前項で plink.exe を簡単に紹介したが、もし持っていない場合は本項の手順に従って入手しよう。
plink.exe をすでに所持している場合は、本項は飛ばして構わない。

さて、前項の画面でダウンロード用のリンクをクリックすると、以下のような画面がブラウザーに表示される。

ここで、「Download it here.」と書かれたリンクをクリックしよう。

すると、以下のようなページへ遷移する。

このページを下にスクロールして行こう。
すると、半分くらいスクロールしたあたりで以下のようなダウンロード用のリンクが表示されるはずだ。

ダウンロード用のリンクは、環境に応じて3通り用意されているので、使用している環境に合わせて選択しよう。
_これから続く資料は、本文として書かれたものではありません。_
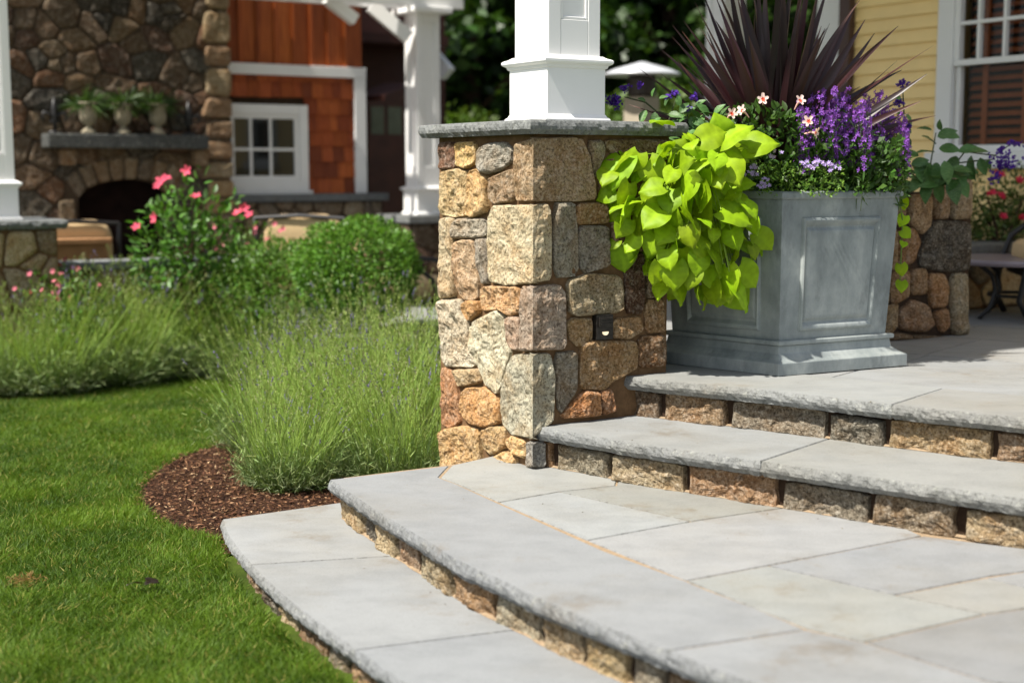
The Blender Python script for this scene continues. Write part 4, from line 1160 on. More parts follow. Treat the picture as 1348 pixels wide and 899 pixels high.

インテル互換の64ビットCPUを使ったシステムであれば一番上を選択すればよい。
Arm系であれば2番目のリンク、インテル系の32ビットシステムの場合は3番目のリンクを選択しよう。

以下のようにファイルがダウンロードされれば成功だ。

できれば、このファイルはどこか分かりやすい場所に移動して格納しておこう。
今回はCドライブの下にPuTTYというディレクトリーを作成して、そちらにファイルを格納した。

以上で、plink.exe の入手方法の説明は終了だ。

なお、画面に見える puttygen.exe と言うツールや、key と言うディレクトリーは、いずれもsshの公開鍵/秘密鍵認証を行うときに使用するリソースだが、今回の記事では使用しないのでいったん無視していただいて構わない。

sshサーバーの設定:続き

再び HeidiSQL の画面に戻り、「SSH トンネル」タブを表示しよう。

最初は、plink.exe のディレクトリーを HeidiSQL に知らせる設定だ。
ここでは、plink.exe の設定ボックスの右側にあるディレクトリーのアイコンをクリックしよう。

すると、以下のようなファイル選択画面が表示される。
ここで、plink.exe を選択しよう。

続いて、「SSH ホスト+ポート」の設定をしよう。
前述の通り、ここへは「sshサーバー」のホスト名またはIPアドレスを設定しよう。

ポート名については最初からデフォルト値の22が設定されている。
たいていの場合はこの設定のままでよいはずだが、不明な場合にはサーバーの管理者に確認しよう。

続いて、「ユーザー名」と「パスワード」を設定しよう。

なお、今回は説明の簡素化のためにパスワードを使用したが、本来おすすめなのはパスワードを使用せず、代わりに公開鍵/秘密鍵のペアを用いて認証を行う方法だ。
その方がセキュリティ面の安全性が高いからだ。

その場合の秘密鍵の格納場所を指定するのもこの画面からとなるが、具体的には「秘密鍵ファイル」の右側にあるディレクトリーアイコンがそのボタンとなる。

興味がある場合は覚えておくとよいだろう。

さて、ここまでの設定が完了したら、左下の「保存」ボタンを押下しよう。

以上で、ssh トンネリングで外部DBへ接続する設定は完了だ。

では、実際にDBに接続してみよう。
セッションマネージャーの画面から「Unnamed」を選択し、画面右下の「開く」を押下しよう。

すると、以下のように外部DBのテーブル一覧画面が表示されるはずだ。
以降はローカルのDBを操作するように、HeidiSQLで外部DBを操作することが可能だ。

以上で、外部DBを ssh トンネリングを使用してクライアントツールで操作する方法の紹介は終了だ。

まとめ

sshトンネリングを用いてクライアントツールから外部DBを操作する方法を紹介した。
この方法を使える条件は、sshで接続できるサーバーが存在して、そのサーバーからDBが可視となっていることが必要だ。

今回は公開鍵/秘密鍵方式の認証は使わずに単純なパスワード方式を使って紹介したが、本来は前者の方式を使う方が安全でおすすめだ。

クライアントツールにはHeidiSQLを、またssh/telnetクライアントツールPuTTYに付属の plink.exe を利用している。